Liverpool were the first to challenge Arsenal this way and Williams’ arrival from Everton, hitherto Arsenal’s bridesmaids, spurred them to the title in 2013 and 2014.

Then Liverpool seemed to lose interest to the extent that manager Matt Beard was thought to be taking team kit home to wash it. Beard left at the end of the season for US club Boston Breakers followed by American goalkeeper Libby Stout. Next England striker Natasha Dowie (who had joined from Everton with Williams), Icelandic midfielder Katrin Omarsdottir and veteran Becky Easton went to promoted Doncaster Rovers Belles. However, rivals expect fresh investment and some of the exodus is attributed to players tiring of the artificial pitch Liverpool share with Widnes’ rugby league team.

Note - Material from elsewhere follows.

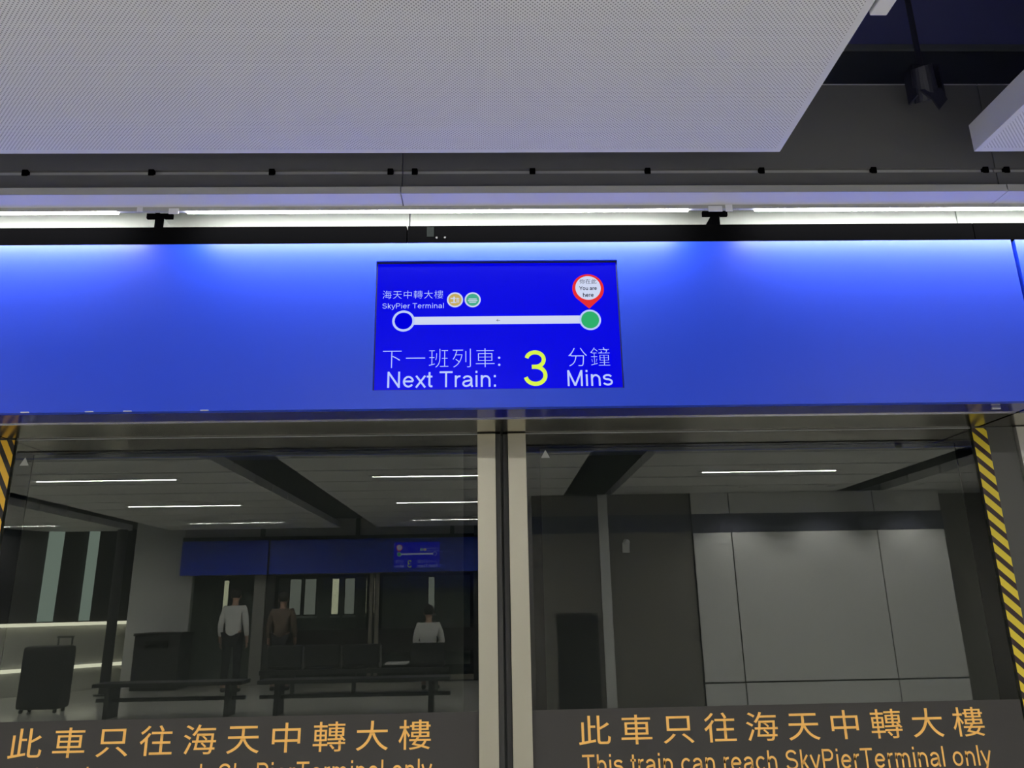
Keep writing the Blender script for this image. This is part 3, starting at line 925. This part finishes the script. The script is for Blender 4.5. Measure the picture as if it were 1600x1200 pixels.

Whatever the motivation, the treble signing is a coup for Belles, one of the sport’s pioneer clubs with ambitious development plans. Faye Lygo, their chair, said: “We wanted to strengthen but also felt we had to make a statement, to show we were not going into WSL just to make up the numbers but to challenge.”

There is confidence, too, at Birmingham, who many expect to struggle after losing Carney. Manager David Parker said they, too, were integrating more closely with the men and were confident their acclaimed academy would continue to supply players.

With the WSL window open until March, more deals are being lined up but amid the excitement there is concern that agents, some with unrealistic demands, have appeared. The sport remains reliant on subsidies and realism must reign or bust will follow boom.